For 2025, I’ll be aiming to snag the better villa that’s only 250m from the town centre, but I’ll probably be gazumped again because I will not be fooled into booking before the dates are finalised.

Our trip to Monte this year was also a tale of collecting strays. We’ve been gradually adding to our menagerie each year, and this year we ended up rescuing a sculptor at the last minute. Ari, it seems, had booked a villa 15 miles away from Monte and had no form of transport. Taxis do not seem to exist in rural Tuscany (who would have thought?), and I suspect Uber and its ilk haven’t yet penetrated that far into the countryside. We’d had a last-minute cancellation, however, which meant we had some space.

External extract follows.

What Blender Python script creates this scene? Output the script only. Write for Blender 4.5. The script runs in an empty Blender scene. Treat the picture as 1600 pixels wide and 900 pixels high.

I should add a warning here for anyone who hasn’t been to Monte yet and plans on staying in a villa: bring warmer clothes than you expect. And maybe extra blankets. And a heater. The villas charge an extortionate rate for heating, and the size and structure of the buildings mean that it’s almost pointless even trying to heat them. I have high tolerance for the cold, but most people don’t. It’s really fucking cold in those places.

Anyway, on with the report.

It has been brought to my attention that the photos I provided for my last review (Scale Model Challenge) weren’t entirely incompetent. There was suspicion I’d upgraded my tools. I trust that you, my readers, will be comforted to see that my photography is, once again, absolute dogshit.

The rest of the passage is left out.